I mentioned in last week’s Natural North Dakota that estimates for how many seeds a cottonwood tree could produce in a year may range up to 48 million. Clearly all those small seeds do not develop into cottonwood trees. But a very small number do fall on the ground with the right conditions of soil, moisture, sunlight, little competition, and other factors to become the next generation of cottonwood trees.

It is a different story for some other plants — acorns from oak trees, for example.

Should a plant produce lots of small seeds or a smaller number of larger seeds? The answer to that question is “it depends.” Although there is a continuum of variation in many factors relating to reproductive strategies in plants as well as other organisms, scientists have identified two opposing strategies.

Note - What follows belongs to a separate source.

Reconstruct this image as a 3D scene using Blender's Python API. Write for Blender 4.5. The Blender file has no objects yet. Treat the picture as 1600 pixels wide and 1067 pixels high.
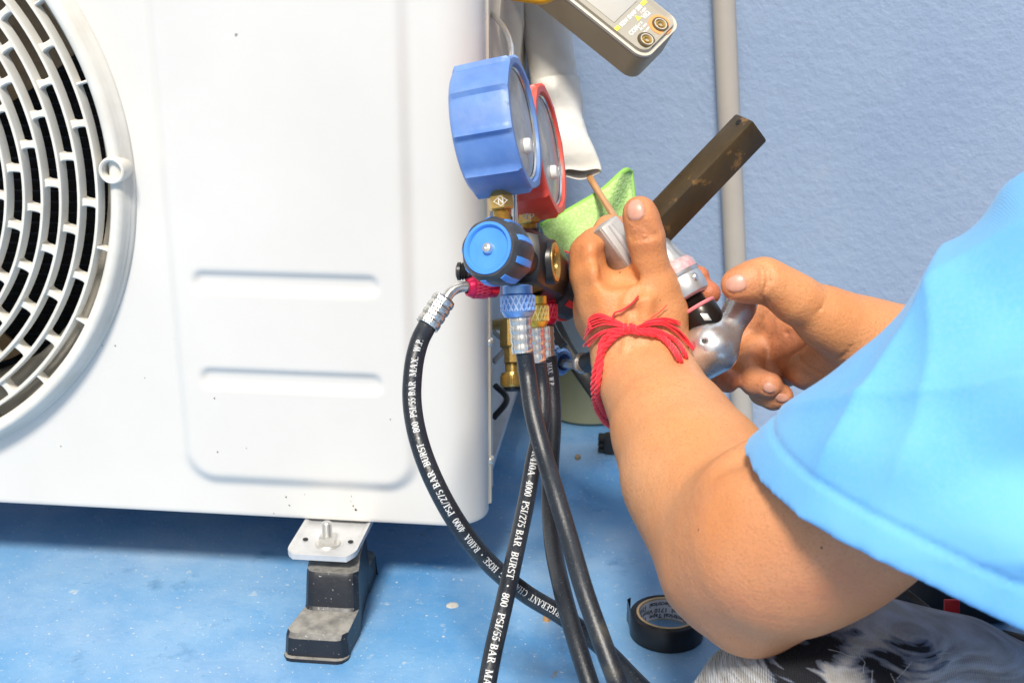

Some plants, for example, are short lived and mature quickly. Think weedy annuals or short-lived perennials. They also put a large amount of energy into producing lots of seeds (typically small seeds) that get widely dispersed. As you might expect, many of those small seeds will never fall to the ground and find the right conditions to germinate and develop into a mature plant, but a small portion will. These plants commonly grow in disturbed areas or early successional communities. Plants with these characteristics are referred to as r-selected species.

Just the opposite is true for the other group, what scientists refer to as K-selected species. They mature slowly and are long lived. They also put a much smaller proportion of effort into seed production (typically larger seeds) which are not as widely dispersed. These plants are more adapted to stable condition or later successional communities. Think mature forest species.

So, as you watch the myriad of plants coming into flower and setting seed this summer, give some consideration to how the energy invested by the plant into producing the number and size of seeds, and how they are dispersed influences where the plants grow and how they are adapting to the range of disturbed or stable environmental conditions and other factors. They are expressions of different reproductive strategies.